• **Challenge**: Answer with the number of lines in the listing below that contain the word "from", and nothing else.
----
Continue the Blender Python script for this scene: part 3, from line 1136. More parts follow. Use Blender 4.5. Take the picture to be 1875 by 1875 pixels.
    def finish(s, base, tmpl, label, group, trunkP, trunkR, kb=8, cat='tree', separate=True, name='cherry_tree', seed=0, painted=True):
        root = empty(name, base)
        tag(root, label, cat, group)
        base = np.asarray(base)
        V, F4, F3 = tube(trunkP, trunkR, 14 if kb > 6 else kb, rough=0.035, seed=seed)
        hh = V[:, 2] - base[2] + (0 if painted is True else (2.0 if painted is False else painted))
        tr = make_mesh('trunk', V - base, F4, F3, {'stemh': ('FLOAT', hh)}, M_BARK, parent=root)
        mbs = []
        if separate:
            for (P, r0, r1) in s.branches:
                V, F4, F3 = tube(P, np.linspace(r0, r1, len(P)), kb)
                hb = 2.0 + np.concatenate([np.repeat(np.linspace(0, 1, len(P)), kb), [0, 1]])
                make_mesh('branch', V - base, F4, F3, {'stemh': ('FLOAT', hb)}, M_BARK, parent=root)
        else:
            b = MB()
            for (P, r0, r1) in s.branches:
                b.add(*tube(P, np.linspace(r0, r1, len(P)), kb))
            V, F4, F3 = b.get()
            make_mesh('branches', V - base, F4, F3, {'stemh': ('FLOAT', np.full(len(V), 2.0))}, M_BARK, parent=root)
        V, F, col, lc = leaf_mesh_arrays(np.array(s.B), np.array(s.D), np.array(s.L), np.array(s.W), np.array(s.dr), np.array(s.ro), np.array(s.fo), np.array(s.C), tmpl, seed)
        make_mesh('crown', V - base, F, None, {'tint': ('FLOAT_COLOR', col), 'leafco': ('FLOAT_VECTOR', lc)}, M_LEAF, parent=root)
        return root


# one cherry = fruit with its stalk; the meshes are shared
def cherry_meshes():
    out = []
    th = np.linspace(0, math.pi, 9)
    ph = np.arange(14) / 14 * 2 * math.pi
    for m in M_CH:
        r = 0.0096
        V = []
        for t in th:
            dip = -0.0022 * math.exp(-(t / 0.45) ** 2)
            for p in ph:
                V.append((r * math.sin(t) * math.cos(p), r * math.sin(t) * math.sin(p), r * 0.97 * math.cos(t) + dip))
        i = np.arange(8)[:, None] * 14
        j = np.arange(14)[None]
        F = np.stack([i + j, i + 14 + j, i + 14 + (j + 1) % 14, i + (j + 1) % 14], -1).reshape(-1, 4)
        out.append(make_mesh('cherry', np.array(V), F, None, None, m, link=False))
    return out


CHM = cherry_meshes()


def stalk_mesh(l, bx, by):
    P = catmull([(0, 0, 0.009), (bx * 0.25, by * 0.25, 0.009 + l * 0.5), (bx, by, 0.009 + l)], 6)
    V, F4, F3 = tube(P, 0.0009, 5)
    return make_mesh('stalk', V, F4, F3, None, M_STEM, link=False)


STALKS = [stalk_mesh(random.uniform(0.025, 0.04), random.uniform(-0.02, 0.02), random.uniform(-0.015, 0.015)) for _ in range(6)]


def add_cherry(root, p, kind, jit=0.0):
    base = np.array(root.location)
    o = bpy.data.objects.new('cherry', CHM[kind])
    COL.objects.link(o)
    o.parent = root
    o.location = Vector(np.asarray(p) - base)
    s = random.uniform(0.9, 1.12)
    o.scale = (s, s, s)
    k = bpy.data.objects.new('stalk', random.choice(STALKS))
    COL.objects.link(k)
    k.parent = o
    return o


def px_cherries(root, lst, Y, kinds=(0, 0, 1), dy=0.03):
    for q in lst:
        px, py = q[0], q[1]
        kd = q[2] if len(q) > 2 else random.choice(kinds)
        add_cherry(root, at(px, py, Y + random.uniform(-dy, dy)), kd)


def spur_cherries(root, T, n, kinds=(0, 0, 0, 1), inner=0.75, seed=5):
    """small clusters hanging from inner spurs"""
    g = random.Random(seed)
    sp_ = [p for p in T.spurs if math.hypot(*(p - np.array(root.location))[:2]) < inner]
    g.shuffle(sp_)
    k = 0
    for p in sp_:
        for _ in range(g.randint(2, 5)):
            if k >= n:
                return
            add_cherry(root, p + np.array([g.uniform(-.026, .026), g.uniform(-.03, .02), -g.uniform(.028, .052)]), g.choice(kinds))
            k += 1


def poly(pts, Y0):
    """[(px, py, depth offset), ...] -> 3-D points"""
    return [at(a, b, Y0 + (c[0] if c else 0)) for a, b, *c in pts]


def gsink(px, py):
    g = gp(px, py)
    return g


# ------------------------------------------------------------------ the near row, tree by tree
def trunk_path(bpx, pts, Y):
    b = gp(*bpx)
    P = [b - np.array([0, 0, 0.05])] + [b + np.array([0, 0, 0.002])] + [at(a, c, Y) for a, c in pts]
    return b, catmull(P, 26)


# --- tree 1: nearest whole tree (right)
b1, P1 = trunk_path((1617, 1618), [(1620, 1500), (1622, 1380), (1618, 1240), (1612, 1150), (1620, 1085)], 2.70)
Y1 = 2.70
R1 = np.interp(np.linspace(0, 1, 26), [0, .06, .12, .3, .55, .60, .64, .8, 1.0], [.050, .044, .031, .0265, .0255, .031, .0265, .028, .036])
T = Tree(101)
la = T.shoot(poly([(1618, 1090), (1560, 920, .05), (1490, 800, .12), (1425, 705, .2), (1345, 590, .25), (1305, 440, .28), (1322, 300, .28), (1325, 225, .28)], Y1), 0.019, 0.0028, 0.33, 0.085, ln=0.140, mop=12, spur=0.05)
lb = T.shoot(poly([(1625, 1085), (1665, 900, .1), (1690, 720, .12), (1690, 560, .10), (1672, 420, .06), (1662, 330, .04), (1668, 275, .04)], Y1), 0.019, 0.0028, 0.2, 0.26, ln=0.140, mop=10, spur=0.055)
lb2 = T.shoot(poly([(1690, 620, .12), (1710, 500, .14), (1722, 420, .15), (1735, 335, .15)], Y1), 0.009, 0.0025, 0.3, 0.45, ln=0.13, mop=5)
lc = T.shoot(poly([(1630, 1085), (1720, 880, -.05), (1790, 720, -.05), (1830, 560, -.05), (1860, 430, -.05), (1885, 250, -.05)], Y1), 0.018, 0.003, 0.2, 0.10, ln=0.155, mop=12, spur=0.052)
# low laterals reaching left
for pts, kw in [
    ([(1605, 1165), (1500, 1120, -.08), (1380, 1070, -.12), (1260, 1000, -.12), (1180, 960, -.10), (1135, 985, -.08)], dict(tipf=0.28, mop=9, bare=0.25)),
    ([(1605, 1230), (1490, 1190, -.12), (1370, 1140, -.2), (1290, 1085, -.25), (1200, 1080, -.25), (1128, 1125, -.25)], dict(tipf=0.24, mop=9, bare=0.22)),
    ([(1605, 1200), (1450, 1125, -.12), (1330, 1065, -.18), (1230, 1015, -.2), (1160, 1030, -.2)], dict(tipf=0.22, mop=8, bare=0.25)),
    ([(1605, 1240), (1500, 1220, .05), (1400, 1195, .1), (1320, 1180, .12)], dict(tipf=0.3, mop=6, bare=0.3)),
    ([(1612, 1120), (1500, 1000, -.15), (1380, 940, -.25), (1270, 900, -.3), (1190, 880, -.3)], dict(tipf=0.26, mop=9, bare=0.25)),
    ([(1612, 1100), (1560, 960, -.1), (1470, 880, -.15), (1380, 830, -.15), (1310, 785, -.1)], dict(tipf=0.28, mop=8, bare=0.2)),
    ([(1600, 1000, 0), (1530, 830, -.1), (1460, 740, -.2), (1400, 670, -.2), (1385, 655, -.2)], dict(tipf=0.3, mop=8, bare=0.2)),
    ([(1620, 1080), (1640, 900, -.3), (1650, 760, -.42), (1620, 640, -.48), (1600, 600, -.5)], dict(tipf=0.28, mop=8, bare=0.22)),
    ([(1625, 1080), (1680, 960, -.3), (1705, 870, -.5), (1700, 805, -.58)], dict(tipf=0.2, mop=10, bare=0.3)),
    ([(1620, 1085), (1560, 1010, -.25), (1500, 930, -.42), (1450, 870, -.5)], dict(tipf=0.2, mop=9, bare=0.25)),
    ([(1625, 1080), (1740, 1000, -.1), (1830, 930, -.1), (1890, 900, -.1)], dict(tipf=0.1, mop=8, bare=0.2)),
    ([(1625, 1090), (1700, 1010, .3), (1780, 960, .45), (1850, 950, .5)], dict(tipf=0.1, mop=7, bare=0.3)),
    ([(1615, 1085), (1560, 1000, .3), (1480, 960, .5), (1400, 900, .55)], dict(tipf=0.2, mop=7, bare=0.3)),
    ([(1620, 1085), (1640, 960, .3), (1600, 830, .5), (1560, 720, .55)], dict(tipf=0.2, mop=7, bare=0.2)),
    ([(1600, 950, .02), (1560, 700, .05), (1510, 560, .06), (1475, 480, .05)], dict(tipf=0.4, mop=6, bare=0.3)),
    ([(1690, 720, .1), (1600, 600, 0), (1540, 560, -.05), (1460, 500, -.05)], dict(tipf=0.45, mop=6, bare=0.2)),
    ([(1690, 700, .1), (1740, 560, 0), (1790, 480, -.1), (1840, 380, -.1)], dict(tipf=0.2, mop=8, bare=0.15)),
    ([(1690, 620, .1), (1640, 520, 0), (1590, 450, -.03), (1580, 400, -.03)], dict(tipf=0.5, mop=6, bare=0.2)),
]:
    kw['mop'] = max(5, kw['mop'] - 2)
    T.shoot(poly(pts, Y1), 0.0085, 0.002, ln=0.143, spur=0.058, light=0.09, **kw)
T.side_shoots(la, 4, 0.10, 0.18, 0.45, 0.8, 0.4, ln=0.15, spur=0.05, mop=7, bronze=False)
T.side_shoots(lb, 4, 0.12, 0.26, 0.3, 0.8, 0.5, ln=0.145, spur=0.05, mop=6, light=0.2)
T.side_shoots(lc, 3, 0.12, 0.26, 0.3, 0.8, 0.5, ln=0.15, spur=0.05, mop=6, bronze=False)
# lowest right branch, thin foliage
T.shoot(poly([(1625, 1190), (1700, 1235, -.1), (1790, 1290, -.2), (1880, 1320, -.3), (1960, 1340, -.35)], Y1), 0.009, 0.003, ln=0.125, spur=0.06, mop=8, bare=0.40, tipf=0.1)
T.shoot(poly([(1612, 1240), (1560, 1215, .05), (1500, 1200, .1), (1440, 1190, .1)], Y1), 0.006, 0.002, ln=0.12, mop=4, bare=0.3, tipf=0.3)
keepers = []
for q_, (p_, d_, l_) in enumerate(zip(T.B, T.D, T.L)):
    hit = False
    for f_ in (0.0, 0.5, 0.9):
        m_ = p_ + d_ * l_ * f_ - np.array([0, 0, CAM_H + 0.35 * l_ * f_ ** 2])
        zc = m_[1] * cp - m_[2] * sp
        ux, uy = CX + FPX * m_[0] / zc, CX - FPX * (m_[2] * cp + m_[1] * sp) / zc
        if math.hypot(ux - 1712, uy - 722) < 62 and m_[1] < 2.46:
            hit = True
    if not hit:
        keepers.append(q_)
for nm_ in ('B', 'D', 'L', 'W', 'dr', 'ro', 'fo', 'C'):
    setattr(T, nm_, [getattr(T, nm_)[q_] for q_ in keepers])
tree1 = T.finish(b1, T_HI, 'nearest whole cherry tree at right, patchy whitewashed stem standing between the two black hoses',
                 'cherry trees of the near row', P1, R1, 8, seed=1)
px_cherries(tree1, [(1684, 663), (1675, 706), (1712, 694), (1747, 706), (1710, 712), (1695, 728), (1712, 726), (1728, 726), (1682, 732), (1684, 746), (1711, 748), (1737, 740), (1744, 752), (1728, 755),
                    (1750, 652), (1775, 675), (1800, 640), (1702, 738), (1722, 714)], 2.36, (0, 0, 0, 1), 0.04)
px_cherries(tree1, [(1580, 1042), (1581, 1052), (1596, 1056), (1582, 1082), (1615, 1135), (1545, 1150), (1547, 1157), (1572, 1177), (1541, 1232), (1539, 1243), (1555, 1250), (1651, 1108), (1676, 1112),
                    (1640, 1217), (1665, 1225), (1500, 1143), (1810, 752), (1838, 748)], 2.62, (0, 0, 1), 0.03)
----
• **The result**: 2